The gallantry of Bradford soldier Corporal Samuel Meekosha ensured his Victoria Cross smashed all expectations when it was sold at Sotheby's last night for £101,200.

Cpl Meekosha, pictured, was 22 and serving with the West Yorkshire Regiment when he earned the coveted medal for his actions on November 19, 1915.

Six of his platoon were killed, seven wounded and the rest buried. He took command, sent for help, and in spite of more shells falling within 20 yards of him, continued to dig out the wounded and buried men in full view and at close range from the enemy. His courage saved at least four lives.

The medal, which had been expected to fetch between £60,000 and £90,000, was bought by an anonymous bidder.

A Sotheby's spokesman said: "Bidding took around five or six minutes, there were two bidders in the room but the final winning bid had previously been left with the auctioneer.

"We are delighted with the price, it's an exceptional Victoria Cross with an early date and its price reflects its importance."

The medal was sold by Mr Meekosha's grand daughter, Joan Meekosha, who inherited it from her father Felix on his death last year.

But Mary Booth, Cpl Meekosha's daughter, claims that the medal should never have been sold.

"It was passed to Felix for safe keeping, and was then to be passed on to the regiment's museum. I had a verbal agreement with him on the same subject," she said.

"My brother changed his will 15 years ago and he never even told me. The first I knew about this was when I went to his funeral last August. I asked my sister-in-law 'what's happened to my father's medal?' but she was very non-committal about it."

Mrs Meekosha, 83, who lives in Nottingham said the medal had been left to her daughter in her husband's will and that they were carrying out his wishes by selling it.

But Mary Booth feels that her father would have been "absolutely appalled" that his medal had been sold.

"To me it's like a funeral taking place. It's highly immoral to sell something like that, he risked his life for it," she said.
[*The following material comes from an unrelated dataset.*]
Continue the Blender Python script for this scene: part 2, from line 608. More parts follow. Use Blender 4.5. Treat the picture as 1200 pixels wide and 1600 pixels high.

"I feel like they are putting my father on sale, they have no respect for him. I've cut myself off completely from them, I just don't want anything to do with them."

Mrs Booth was surprised that the medal had fetched such a high price.

"I'm pleased to think my father's medal was so valued but I still think it should've gone to a museum," she said.

Bradford historian Alan Petcher says that the medal would most likely have been bought as an investment. "The VC is the highest award that you can get in the British Army, they're the most prized but are beyond the price range of normal medal collectors."

Mr Petcher said Cpl Meekosha changed his name when he married his second wife, Mary Constance Ingham.

"I've done a lot of research into Meekosha and for some unknown reason he took his wife's surname," he said.

Sotheby's medal specialist, James Morton, thinks he knows why Cpl Meekosha changed his name.

"He was a very modest man who was quite dismissive of the act that earned him the VC," he said.

"He joined up for the Second World War and because of his unusual name people kept asking him 'Aren't you that chap that won the VC?' And in a bid to stop the questions he changed his name by deed poll in 1941 or 1942."

The Victoria Cross was instituted by Royal Warrant in 1856, but was made retrospective to the Autumn of 1854 to cover the Crimean War.

The award is presented for actions 'in the presence of the enemy' and has been awarded 1,354 times.

The medals are still made by London jewellers Hancocks & Co from the bronze of Chinese cannons captured from the Russians at the Siege of Sebastopol.